[Start DATA SHOWN]

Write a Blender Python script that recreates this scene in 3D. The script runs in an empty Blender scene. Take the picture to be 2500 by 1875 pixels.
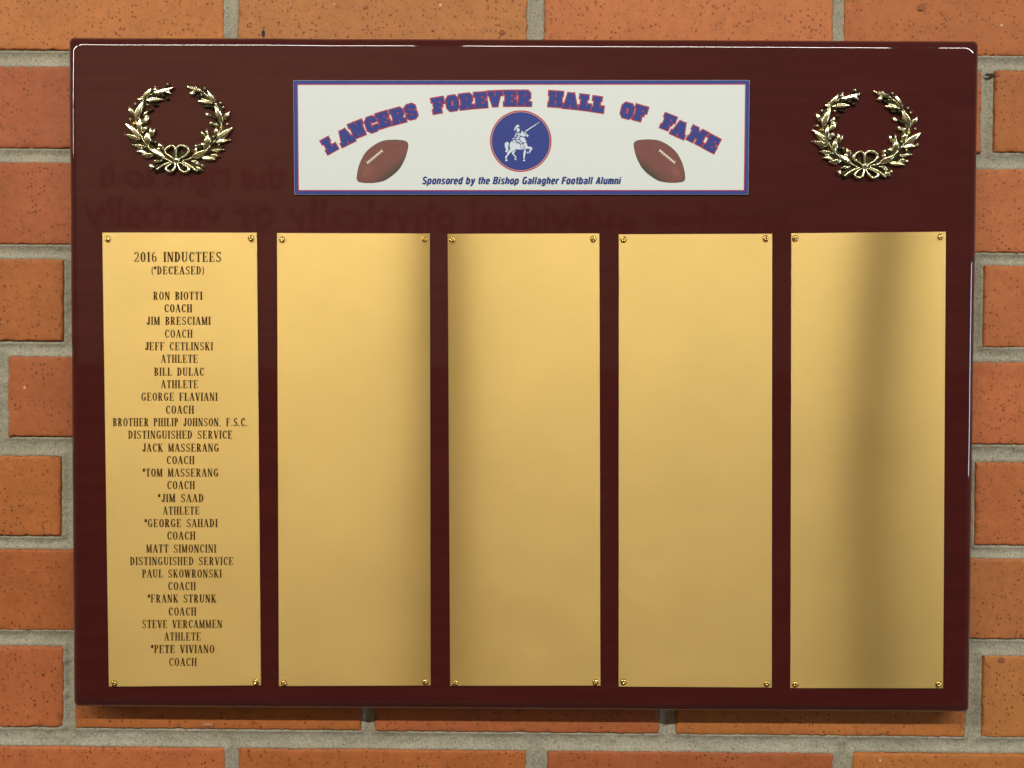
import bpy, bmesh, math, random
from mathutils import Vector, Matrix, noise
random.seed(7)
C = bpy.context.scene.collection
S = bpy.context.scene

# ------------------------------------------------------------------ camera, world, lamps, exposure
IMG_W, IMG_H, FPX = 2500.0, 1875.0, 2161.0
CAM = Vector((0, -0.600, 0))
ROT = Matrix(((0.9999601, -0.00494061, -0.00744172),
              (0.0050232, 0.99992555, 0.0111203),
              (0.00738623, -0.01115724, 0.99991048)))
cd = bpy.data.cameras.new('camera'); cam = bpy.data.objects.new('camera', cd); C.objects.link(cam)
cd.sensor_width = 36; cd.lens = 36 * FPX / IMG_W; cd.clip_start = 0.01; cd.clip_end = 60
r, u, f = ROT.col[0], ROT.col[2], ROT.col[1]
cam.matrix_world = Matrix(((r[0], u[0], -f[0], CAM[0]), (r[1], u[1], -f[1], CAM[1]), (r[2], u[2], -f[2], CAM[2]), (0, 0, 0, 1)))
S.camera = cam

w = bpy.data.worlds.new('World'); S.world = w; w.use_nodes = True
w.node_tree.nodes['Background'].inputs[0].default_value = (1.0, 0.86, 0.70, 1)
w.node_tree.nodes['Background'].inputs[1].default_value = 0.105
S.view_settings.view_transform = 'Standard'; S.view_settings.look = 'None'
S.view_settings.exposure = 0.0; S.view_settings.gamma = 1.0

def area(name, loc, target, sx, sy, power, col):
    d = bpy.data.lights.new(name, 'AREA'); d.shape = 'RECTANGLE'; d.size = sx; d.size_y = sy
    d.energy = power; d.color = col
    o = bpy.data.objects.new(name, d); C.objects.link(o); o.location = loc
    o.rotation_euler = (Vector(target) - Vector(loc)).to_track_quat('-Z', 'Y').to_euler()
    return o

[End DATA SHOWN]

WHAT YOU SHOULD DO – Go through the data above and transcribe it in full, omitting any image.

RESPONSE TO THE TASK –
Write a Blender Python script that recreates this scene in 3D. The script runs in an empty Blender scene. Take the picture to be 2500 by 1875 pixels.
import bpy, bmesh, math, random
from mathutils import Vector, Matrix, noise
random.seed(7)
C = bpy.context.scene.collection
S = bpy.context.scene

# ------------------------------------------------------------------ camera, world, lamps, exposure
IMG_W, IMG_H, FPX = 2500.0, 1875.0, 2161.0
CAM = Vector((0, -0.600, 0))
ROT = Matrix(((0.9999601, -0.00494061, -0.00744172),
              (0.0050232, 0.99992555, 0.0111203),
              (0.00738623, -0.01115724, 0.99991048)))
cd = bpy.data.cameras.new('camera'); cam = bpy.data.objects.new('camera', cd); C.objects.link(cam)
cd.sensor_width = 36; cd.lens = 36 * FPX / IMG_W; cd.clip_start = 0.01; cd.clip_end = 60
r, u, f = ROT.col[0], ROT.col[2], ROT.col[1]
cam.matrix_world = Matrix(((r[0], u[0], -f[0], CAM[0]), (r[1], u[1], -f[1], CAM[1]), (r[2], u[2], -f[2], CAM[2]), (0, 0, 0, 1)))
S.camera = cam

w = bpy.data.worlds.new('World'); S.world = w; w.use_nodes = True
w.node_tree.nodes['Background'].inputs[0].default_value = (1.0, 0.86, 0.70, 1)
w.node_tree.nodes['Background'].inputs[1].default_value = 0.105
S.view_settings.view_transform = 'Standard'; S.view_settings.look = 'None'
S.view_settings.exposure = 0.0; S.view_settings.gamma = 1.0

def area(name, loc, target, sx, sy, power, col):
    d = bpy.data.lights.new(name, 'AREA'); d.shape = 'RECTANGLE'; d.size = sx; d.size_y = sy
    d.energy = power; d.color = col
    o = bpy.data.objects.new(name, d); C.objects.link(o); o.location = loc
    o.rotation_euler = (Vector(target) - Vector(loc)).to_track_quat('-Z', 'Y').to_euler()
    return o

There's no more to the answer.